Everything is a muscle

Open and close strong, wander in the middle. Work in 20% new material. The less you're gonna get laughs, the more real you should be. No sense being performy in a dead room. "I can't believe he just said that." might be worth more than laughter. Befriend other comics at your own level. Those above you won't give you the time of day. Those below you suck. Get a show so you can trade stage time with other comics. Stage time is currency. Work work work. Will other comics watching you say that a joke is hack? Then cut it. Everything is a muscle: The more you use it, the stronger it gets. Talk about what scares you, what you hate, what's dumb, what you're ashamed of. Get comfortable. Control the room. Never apologize. Cut it in half, then take another 10% out. Sometimes it's them, not you. Use jokes that you know kill as your barometer. The meaner you are, the more playful you should seem. Tickle, don't poke.

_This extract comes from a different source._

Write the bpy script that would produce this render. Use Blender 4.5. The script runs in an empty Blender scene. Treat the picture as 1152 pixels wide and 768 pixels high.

Caroline's set: Friends with benefits, Shakira, etc.

Venue: Caroline's
Date: 3/3/07
Length: 6 minutes
Crowd: 80 people

I was asked to perform at Caroline's for a comedy school graduation show. Crowd was d-e-a-d (situation not helped by the fact that it was 2pm, crowd seemed mostly suburban types, and I was the first comic to go on). Went with more of my one-liner bits but only got mild laughs. A lot of jokes that normally kill got barely any response. I blame it on the crowd. Bastards!

(Actually, I just saw Chris Rock on Bravo and he was talking about how a good comic *never* blames the crowd. Fair 'nuff.)

If it was a normal show, I prob would've broken it down after a minute or two and turned more conversational. But given the situation, I figured it was best to just plow on through.